Babaioff, Moshe and Kolumbus, Yoav and Winter, Eyal (2022) Optimal Collaterals in Multi-Enterprise Investment Networks. In: WWW 2022 - Proceedings of the ACM Web Conference 2022 :. WWW 2022 - Proceedings of the ACM Web Conference 2022 . Association for Computing Machinery, Inc, FRA, pp. 79-89. ISBN 9781450390965
Full text not available from this repository.Abstract
We study a market of investments on networks, where each agent (vertex) can invest in any enterprise linked to her, and at the same time, raise capital for her firm's enterprise from other agents she is linked to. Failing to raise sufficient capital results with the firm defaulting, being unable to invest in others. Our main objective is to examine the role of collateral contracts in handling the strategic risk that can propagate to a systemic risk throughout the network in a cascade of defaults. We take a mechanism-design approach and solve for the optimal scheme of collateral contracts that capital raisers offer their investors. These contracts aim at sustaining the efficient level of investment as a unique Nash equilibrium, while minimizing the total collateral. Our main results contrast the network environment with its non-network counterpart (where the sets of investors and capital raisers are disjoint). We show that for acyclic investment networks, the network environment does not necessitate any additional collaterals, and systemic risk can be fully handled by optimal bilateral collateral contracts between capital raisers and their investors.

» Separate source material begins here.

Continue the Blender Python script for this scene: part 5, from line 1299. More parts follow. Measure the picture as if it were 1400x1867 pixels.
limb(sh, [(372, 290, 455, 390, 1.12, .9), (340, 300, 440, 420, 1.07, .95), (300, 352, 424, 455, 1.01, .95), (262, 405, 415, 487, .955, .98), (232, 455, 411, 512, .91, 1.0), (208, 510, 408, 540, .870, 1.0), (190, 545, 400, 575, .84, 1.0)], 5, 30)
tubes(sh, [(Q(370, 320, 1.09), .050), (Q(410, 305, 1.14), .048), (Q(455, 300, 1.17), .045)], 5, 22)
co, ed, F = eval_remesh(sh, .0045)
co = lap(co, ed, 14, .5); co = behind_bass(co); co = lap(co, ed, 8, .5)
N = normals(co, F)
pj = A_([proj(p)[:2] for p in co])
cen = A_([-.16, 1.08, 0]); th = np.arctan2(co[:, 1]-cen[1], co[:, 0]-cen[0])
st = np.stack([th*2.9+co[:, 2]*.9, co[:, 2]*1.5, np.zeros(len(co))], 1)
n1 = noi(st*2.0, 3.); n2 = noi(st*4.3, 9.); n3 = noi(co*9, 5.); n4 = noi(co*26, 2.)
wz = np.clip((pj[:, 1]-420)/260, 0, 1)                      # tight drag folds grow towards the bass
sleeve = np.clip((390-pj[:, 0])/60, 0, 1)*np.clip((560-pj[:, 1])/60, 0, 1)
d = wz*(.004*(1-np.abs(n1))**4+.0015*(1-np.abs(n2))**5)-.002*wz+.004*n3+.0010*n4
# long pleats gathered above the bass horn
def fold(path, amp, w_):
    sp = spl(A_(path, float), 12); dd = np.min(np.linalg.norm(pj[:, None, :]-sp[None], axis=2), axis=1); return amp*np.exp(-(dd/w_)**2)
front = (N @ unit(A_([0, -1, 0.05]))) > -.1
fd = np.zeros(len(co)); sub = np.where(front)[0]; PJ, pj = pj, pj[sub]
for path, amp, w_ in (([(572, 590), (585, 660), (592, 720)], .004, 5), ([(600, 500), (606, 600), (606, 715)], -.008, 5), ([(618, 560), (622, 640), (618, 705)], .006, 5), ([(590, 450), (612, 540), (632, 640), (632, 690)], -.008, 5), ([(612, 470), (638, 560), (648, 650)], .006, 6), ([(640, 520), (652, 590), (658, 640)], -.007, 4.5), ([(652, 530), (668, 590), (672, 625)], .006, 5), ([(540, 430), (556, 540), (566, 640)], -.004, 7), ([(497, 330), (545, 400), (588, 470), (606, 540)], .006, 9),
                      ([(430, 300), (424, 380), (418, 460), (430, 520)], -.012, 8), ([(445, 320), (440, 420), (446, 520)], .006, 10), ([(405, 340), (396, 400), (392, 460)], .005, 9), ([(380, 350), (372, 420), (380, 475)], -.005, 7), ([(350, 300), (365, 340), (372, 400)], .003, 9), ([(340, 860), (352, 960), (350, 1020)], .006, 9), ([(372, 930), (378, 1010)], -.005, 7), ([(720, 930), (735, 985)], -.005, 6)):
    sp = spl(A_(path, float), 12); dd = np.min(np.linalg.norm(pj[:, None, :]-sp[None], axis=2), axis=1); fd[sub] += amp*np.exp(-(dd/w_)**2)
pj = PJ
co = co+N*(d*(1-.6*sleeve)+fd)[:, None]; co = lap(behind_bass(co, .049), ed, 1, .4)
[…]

This is, unfortunately, not the case for cyclic investment networks. We show that bilateral contracting will not suffice to resolve systemic risk, and the market will need an external entity to design a global collateral scheme for all capital raisers. Furthermore, the minimum total collateral that will sustain the efficient level of investment as a unique equilibrium may be arbitrarily higher, even in simple cyclic investment networks, compared with the corresponding non-network environment. Additionally, we prove computational-complexity results, both for a single enterprise and for networks.